The new standard contractual clauses (SCCs) are composed modularly, and allow the contracting parties to choose the appropriate parts of the clauses according to different situations and relationships. Among other things, they stipulate that the parties may choose the law of any EU Member State, under one condition – this law must allow for third party beneficiary rights. In the light of the latter, the parties of the SCCs must ascertain whether and which EU Member States allow such rights.

Slovenian law, more precisely the Code of Obligations, regulates contracts in favor of a third party in a special chapter. Pursuant to Article 126 of the Code of Obligations, the third party acquires his own and direct right against the debtor, unless otherwise agreed.
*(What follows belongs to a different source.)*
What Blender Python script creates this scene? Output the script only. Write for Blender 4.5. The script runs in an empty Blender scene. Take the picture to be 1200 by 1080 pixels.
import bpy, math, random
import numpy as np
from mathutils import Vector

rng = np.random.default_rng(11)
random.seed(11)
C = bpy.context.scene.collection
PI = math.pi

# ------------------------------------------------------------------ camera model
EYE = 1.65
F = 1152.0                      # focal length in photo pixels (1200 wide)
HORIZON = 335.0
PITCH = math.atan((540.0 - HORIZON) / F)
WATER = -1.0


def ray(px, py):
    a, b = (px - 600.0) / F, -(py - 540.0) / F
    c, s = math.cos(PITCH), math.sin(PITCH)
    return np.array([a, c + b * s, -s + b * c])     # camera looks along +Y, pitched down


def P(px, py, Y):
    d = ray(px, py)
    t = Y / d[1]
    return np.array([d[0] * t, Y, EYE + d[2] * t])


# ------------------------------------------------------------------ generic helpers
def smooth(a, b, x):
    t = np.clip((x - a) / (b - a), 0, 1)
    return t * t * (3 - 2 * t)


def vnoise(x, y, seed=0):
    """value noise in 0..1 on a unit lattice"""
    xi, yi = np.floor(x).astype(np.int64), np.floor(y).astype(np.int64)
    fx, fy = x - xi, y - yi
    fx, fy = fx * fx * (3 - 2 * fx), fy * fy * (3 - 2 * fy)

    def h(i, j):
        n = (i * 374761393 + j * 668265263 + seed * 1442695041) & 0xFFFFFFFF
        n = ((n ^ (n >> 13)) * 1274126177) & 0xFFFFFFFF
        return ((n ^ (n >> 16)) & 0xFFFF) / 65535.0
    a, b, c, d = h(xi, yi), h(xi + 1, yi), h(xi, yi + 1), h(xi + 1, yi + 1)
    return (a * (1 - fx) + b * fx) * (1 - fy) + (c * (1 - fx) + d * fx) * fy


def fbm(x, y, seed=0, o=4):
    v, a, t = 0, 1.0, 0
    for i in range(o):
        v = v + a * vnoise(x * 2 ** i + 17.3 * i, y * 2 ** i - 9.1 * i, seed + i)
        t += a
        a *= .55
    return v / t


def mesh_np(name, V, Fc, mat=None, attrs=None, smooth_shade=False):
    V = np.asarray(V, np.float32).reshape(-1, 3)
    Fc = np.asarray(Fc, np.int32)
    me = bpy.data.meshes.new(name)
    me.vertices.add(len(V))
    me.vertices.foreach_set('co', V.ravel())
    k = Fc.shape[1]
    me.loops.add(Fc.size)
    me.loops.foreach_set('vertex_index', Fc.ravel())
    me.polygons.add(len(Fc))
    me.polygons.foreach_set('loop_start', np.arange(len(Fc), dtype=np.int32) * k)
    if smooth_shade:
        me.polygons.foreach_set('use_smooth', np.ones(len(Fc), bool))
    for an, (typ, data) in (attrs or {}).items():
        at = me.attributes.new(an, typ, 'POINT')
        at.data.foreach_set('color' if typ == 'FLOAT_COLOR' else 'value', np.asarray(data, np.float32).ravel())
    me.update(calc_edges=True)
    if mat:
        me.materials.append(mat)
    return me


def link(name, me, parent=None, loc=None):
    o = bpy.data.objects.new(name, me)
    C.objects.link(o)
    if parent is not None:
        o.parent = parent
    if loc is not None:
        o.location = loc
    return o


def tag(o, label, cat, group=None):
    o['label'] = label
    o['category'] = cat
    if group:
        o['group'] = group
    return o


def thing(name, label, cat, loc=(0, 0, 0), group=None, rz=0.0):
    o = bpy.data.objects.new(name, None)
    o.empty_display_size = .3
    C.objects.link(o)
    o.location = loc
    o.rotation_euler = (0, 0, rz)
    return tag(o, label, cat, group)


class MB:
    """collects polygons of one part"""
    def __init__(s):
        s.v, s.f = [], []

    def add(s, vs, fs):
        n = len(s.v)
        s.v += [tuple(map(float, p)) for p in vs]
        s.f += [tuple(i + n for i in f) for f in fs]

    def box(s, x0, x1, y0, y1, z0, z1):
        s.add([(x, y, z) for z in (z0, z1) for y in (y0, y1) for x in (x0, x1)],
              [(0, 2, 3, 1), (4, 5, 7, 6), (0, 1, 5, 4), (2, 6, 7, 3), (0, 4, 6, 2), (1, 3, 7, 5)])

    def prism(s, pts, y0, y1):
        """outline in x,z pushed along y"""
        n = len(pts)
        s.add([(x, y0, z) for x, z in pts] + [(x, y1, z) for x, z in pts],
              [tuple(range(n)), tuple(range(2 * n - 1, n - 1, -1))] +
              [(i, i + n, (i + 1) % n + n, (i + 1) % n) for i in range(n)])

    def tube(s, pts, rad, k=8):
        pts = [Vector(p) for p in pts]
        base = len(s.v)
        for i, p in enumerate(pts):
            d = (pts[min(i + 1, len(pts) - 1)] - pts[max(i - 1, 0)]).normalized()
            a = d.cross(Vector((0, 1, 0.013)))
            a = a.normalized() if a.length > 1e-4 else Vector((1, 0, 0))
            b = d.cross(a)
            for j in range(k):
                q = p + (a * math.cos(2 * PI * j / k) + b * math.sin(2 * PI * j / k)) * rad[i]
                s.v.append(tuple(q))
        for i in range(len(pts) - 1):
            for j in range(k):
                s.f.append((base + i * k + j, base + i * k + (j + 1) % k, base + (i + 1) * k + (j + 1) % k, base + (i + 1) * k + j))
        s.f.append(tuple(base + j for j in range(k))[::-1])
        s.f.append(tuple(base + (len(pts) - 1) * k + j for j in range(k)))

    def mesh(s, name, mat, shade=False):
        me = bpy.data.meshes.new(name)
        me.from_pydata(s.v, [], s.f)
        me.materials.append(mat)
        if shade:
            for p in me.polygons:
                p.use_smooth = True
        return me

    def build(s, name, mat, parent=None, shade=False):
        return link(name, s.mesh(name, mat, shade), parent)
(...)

It therefore enables third-party beneficiary rights, which the latter can exercise directly and (unless otherwise agreed) without restrictions, which means that the contracting parties can also choose Slovenian law as the law applicable to them under the new standard contractual clauses.

It is already possible to apply the standard contractual clauses in the new form, but it is also allowed to conclude the old standard contractual clauses until 27 September 2021. A longer transitional period is foreseen (until 27 December 2022), after which it will be necessary to move to new standard contractual clauses – from this date all contracts will have to be adjusted to these new clauses and the use of “old” ones will no longer be a valid legal basis for transfer of personal data to third countries.